[Raw records]
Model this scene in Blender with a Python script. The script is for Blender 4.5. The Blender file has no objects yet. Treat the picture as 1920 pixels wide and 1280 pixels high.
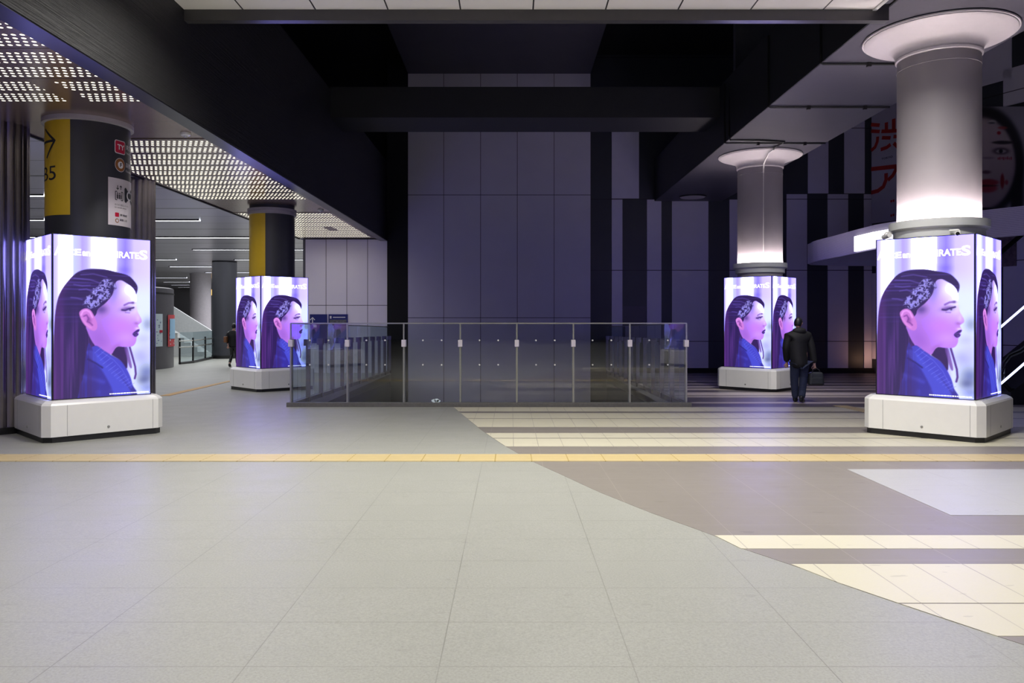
import bpy, bmesh, math, random
import numpy as np
from mathutils import Vector, Matrix
R = math.radians
SC = bpy.context.scene; COL = SC.collection

# ---------------------------------------------------------------- camera, world, exposure, large lights
H, F, CX, CY = 1.558, 1470.0, 958.0, 600.0          # eye height, focal length in pixels, principal point (1920 x 1280)
cd = bpy.data.cameras.new('camera'); cam = bpy.data.objects.new('camera', cd); COL.objects.link(cam)
cam.location = (0, 0, H); cam.rotation_euler = (R(90), 0, 0)
cd.sensor_width = 36; cd.lens = F / 1920 * 36; cd.shift_x = (960 - CX) / 1920; cd.shift_y = -(640 - CY) / 1920
cd.clip_start = .05; cd.clip_end = 300
SC.camera = cam
w = bpy.data.worlds.new('world'); SC.world = w; w.use_nodes = True
w.node_tree.nodes['Background'].inputs[0].default_value = (.10, .09, .13, 1); w.node_tree.nodes['Background'].inputs[1].default_value = .05
vs = SC.view_settings; vs.view_transform = 'Standard'; vs.look = 'None'; vs.exposure = 0.0; vs.gamma = 1; vs.use_curve_mapping = False
def area(name, loc, sx, sy, power, col=(1, 1, 1), rot=(0, 0, 0), spread=180):
    l = bpy.data.lights.new(name, 'AREA'); l.shape = 'RECTANGLE'; l.size = sx; l.size_y = sy; l.energy = power; l.color = col; l.spread = R(spread)
    o = bpy.data.objects.new(name, l); COL.objects.link(o); o.location = loc; o.rotation_euler = rot; return o
# the concourse downlights in the white ceiling, over and behind the camera
for yy in (-15.0, -9.0, -3.0, 1.5, 5.5, 8.8):
    for xx in (-2.6, .9, 4.2):
        area('ceiling_downlight', (xx, yy, 5.62), .5, .5, {-15.0: 60, -9.0: 60, -3.0: 48, 1.5: 50, 5.5: 70, 8.8: 170}[yy], (1.0, .97, .92), rot=(R(3 if yy > 8 else 0), 0, 0), spread=145)
area('hall_fill', (-6.2, 2.0, 4.36), 1.2, 3.0, 60, (1, .96, .94), spread=150)  # unseen area lights added to brighten the left hall, here and below
area('hall_fill', (-14, 20, 4.36), 5, 14, 560, (.95, .96, 1), spread=160)
area('hall_fill', (-13, 42, 4.36), 8, 22, 1400, (.95, .96, 1), spread=160)
area('hall_fill', (-17, 61, 4.36), 14, 14, 900, (.95, .96, 1), spread=160)
for yy, ly, pw in ((8.3, 2.6, 22), (15.5, 5.6, 80), (24.0, 5.6, 38)):      # the lamps of the perforated sheets over the left aisle
    area('aisle_lamp', (-6.1, yy, 4.395), 2.3, ly, pw, (1, .97, .92), spread=150)
area('pillar_base_fill', (5.5, 14.6, 5.70), .25, .25, 46, (1, .97, .94), rot=(R(37), 0, R(-10)), spread=62)  # added spot without a fixture, brightens the base of the far right pillar



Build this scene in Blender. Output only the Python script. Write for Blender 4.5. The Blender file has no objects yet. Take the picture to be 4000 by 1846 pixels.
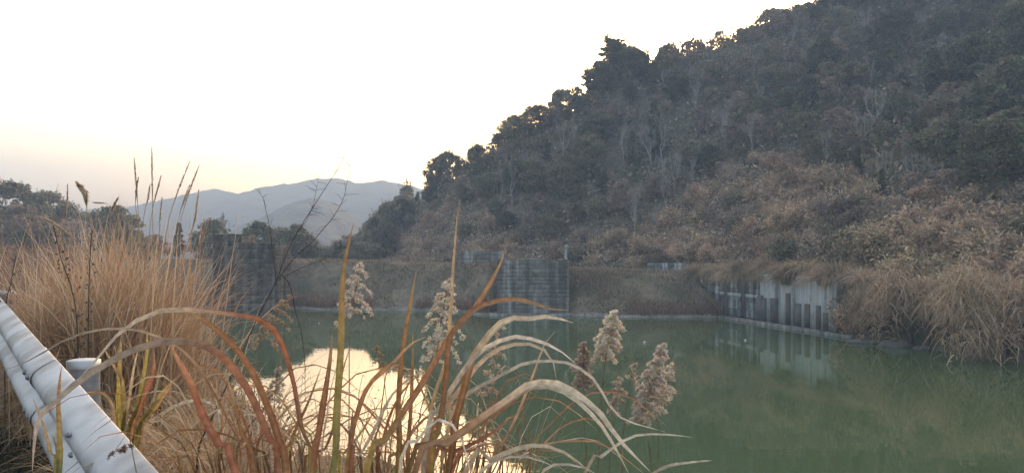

[GIVEN EXERCISE]:
Leave the pictures out and please restate exactly the lines running from the start of the material through the one with "SC = bpy.context.scene; COL = SC.collection".

[ANSWER TO THE EXERCISE]:
Model this scene in Blender with a Python script. The script is for Blender 4.5. The Blender file has no objects yet. Treat the picture as 1920 pixels wide and 1280 pixels high.
import bpy, bmesh, math, random
import numpy as np
from mathutils import Vector, Matrix
R = math.radians
SC = bpy.context.scene; COL = SC.collection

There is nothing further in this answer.